> WRITTEN REQUEST
Below are some records. Count the lines with "Blender" in them and give nothing but the total.

>> Begin DATA RECORDS

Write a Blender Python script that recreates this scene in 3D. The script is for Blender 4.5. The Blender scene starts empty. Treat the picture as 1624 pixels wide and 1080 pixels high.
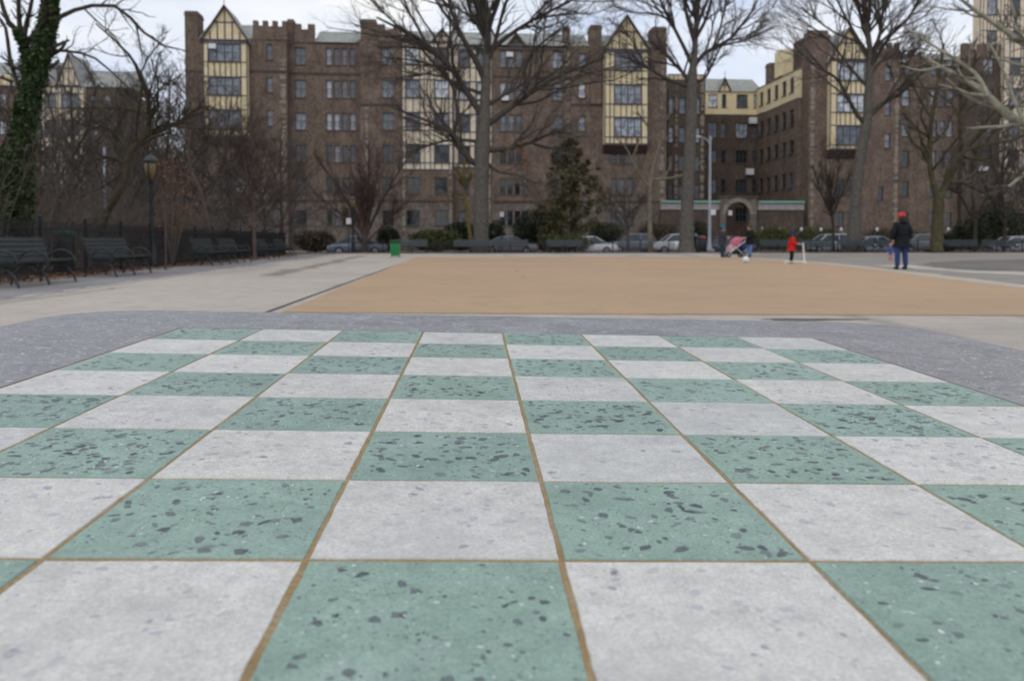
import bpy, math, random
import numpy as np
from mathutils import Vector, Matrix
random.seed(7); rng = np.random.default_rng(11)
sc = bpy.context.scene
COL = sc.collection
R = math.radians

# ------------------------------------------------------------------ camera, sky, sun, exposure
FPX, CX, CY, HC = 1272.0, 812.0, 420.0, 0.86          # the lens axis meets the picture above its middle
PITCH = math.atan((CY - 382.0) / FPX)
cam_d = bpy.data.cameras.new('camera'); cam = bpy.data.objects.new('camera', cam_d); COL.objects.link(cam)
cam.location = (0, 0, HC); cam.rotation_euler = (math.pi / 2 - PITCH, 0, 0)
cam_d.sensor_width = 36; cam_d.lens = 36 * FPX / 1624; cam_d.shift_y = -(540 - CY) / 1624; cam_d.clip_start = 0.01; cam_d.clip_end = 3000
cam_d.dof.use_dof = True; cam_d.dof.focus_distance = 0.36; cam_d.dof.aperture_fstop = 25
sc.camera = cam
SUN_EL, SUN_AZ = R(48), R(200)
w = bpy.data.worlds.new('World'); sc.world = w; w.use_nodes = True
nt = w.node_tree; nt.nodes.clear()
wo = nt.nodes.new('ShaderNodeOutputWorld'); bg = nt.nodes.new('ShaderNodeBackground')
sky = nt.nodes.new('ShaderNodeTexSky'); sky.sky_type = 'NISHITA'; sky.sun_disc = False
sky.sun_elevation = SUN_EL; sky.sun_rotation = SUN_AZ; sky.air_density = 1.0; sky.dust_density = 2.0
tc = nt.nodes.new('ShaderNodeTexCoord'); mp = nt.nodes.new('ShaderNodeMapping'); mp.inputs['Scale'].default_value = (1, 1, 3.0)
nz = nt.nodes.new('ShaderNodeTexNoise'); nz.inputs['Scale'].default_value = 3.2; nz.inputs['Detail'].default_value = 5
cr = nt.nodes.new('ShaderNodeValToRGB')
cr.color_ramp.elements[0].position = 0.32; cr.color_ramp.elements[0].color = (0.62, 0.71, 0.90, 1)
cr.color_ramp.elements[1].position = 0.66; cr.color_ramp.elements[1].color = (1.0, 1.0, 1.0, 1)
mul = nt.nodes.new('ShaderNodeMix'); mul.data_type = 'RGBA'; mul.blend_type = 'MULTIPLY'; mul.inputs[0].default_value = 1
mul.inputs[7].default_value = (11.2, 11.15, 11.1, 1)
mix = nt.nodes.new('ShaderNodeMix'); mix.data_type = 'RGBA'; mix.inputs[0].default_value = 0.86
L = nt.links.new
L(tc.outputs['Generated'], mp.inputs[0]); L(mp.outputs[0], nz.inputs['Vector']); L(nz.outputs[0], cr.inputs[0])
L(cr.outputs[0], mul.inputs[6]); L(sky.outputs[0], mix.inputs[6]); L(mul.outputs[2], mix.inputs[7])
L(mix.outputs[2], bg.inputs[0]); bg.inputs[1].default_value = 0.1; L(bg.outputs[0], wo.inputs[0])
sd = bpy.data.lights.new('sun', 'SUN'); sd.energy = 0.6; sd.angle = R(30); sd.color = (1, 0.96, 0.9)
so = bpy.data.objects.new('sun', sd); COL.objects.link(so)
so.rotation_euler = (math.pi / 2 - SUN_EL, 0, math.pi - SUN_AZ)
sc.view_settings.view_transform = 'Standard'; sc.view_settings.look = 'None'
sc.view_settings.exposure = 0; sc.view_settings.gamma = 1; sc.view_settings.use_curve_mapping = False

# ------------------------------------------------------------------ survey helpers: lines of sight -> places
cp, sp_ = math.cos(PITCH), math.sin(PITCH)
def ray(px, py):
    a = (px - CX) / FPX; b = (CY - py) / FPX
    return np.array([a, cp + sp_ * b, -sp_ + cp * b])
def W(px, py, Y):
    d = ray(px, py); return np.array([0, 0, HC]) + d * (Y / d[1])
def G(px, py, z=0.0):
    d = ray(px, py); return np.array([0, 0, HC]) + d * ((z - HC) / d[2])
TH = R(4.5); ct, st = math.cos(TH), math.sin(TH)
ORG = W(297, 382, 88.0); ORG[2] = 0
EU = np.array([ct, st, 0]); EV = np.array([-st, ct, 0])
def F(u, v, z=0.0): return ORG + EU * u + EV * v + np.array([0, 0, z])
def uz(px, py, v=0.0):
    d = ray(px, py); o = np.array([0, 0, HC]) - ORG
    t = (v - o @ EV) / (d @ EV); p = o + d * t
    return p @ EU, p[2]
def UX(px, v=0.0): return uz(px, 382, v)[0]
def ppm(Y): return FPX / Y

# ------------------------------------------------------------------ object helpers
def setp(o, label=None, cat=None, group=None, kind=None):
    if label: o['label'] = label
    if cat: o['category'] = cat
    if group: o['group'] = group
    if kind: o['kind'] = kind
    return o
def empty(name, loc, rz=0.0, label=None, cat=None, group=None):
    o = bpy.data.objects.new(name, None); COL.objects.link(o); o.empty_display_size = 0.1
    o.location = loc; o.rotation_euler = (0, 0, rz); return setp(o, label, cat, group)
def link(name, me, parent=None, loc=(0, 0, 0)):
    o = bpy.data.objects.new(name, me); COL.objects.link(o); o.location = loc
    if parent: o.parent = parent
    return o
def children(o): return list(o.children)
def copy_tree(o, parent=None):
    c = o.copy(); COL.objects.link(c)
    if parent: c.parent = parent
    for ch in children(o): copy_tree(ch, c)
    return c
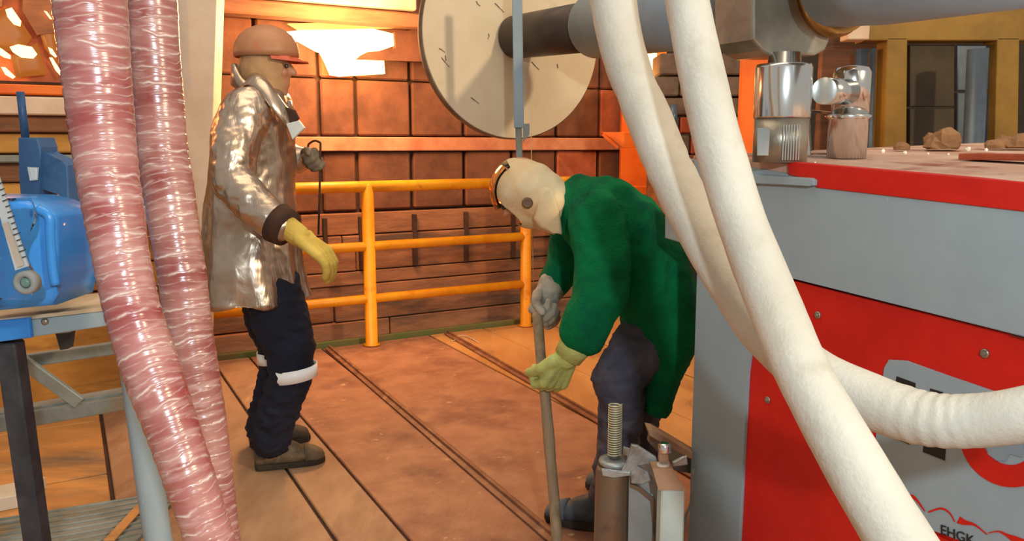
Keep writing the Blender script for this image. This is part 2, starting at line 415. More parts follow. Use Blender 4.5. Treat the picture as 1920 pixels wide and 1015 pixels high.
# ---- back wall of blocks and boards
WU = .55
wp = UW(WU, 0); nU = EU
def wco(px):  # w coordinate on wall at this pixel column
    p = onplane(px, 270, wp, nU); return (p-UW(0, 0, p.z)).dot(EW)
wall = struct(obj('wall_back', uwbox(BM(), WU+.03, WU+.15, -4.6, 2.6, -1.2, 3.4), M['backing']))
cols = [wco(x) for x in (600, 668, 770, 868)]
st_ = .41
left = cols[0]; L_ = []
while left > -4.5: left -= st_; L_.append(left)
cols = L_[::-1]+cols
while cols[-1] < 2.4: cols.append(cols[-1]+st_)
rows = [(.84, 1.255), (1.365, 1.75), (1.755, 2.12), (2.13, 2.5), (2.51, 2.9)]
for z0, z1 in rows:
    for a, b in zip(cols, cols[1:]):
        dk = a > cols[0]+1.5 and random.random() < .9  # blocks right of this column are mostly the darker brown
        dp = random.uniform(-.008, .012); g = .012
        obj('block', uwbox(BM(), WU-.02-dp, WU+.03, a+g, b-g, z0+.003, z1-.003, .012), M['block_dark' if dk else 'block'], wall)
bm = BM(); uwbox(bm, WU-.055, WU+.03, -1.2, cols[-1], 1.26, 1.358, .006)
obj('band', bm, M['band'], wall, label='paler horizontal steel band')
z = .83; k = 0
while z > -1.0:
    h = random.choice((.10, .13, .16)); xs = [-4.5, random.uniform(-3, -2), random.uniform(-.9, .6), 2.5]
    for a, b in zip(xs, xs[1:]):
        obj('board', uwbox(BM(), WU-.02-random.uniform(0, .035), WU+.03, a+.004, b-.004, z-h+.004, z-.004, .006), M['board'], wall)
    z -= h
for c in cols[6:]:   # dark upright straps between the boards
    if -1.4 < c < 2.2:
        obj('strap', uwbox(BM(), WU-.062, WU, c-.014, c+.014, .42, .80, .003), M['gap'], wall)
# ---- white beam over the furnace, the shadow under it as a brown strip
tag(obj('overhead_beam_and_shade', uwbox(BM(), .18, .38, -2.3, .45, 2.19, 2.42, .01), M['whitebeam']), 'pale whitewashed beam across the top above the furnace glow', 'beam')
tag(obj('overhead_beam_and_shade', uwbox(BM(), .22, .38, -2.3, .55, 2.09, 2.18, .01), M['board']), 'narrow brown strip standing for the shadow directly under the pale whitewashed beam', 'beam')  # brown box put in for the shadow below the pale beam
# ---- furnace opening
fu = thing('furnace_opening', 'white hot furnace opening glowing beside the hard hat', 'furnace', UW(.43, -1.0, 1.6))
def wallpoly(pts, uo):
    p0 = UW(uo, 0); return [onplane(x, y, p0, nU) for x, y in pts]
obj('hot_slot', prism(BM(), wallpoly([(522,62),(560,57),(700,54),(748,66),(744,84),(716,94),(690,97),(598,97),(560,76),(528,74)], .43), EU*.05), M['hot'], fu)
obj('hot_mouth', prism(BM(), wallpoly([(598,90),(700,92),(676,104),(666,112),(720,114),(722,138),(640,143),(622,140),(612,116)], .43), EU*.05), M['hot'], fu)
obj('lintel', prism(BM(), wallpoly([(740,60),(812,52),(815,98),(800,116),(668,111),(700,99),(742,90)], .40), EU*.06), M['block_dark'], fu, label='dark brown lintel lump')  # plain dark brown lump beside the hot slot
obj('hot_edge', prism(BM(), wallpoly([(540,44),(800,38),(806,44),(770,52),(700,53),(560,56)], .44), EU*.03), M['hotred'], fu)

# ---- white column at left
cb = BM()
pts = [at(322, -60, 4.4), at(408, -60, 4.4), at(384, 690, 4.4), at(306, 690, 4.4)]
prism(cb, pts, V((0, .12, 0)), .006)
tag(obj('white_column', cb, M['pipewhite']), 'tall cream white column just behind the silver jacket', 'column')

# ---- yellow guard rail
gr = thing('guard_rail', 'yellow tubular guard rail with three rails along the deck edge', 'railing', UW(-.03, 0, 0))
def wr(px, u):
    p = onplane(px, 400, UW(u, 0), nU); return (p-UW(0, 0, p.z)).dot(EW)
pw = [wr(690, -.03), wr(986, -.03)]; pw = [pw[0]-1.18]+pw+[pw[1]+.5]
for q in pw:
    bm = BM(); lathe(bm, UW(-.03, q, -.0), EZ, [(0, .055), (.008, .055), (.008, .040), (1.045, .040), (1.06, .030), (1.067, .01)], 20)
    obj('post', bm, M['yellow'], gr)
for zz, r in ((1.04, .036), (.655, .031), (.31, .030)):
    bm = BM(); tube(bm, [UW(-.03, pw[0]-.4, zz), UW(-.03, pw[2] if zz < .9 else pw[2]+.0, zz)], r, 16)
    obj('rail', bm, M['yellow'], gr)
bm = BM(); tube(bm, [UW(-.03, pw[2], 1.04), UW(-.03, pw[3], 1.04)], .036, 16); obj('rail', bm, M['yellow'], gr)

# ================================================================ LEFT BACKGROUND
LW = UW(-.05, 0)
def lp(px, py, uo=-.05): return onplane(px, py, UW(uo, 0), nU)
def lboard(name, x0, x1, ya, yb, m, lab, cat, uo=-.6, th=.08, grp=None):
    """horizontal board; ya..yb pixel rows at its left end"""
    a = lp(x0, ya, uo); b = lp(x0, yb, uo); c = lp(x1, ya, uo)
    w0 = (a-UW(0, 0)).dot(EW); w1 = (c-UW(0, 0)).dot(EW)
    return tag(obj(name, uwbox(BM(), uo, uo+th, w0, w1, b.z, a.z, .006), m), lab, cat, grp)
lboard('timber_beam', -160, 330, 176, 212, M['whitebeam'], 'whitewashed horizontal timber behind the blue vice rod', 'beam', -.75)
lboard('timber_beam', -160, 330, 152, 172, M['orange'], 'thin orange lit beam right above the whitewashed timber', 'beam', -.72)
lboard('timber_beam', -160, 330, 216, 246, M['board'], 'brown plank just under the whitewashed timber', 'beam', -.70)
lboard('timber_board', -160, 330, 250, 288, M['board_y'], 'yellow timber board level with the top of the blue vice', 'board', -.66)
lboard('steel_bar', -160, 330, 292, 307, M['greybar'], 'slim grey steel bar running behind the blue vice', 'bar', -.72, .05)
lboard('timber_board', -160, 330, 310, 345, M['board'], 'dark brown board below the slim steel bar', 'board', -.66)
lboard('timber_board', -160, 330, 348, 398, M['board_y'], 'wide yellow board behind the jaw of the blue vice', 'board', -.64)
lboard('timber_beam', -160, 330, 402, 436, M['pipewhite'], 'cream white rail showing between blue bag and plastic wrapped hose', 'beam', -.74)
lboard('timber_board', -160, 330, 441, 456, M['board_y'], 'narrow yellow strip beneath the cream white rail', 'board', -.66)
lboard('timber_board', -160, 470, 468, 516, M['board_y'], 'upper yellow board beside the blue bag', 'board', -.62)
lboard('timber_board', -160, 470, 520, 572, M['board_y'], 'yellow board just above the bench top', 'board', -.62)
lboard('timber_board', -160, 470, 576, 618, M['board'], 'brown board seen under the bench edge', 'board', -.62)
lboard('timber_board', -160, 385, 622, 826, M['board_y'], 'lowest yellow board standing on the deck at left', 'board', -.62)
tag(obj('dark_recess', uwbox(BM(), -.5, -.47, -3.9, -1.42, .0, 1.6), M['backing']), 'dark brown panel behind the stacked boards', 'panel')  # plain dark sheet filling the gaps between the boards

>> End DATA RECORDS

> ANSWER TO THE PROBLEM
2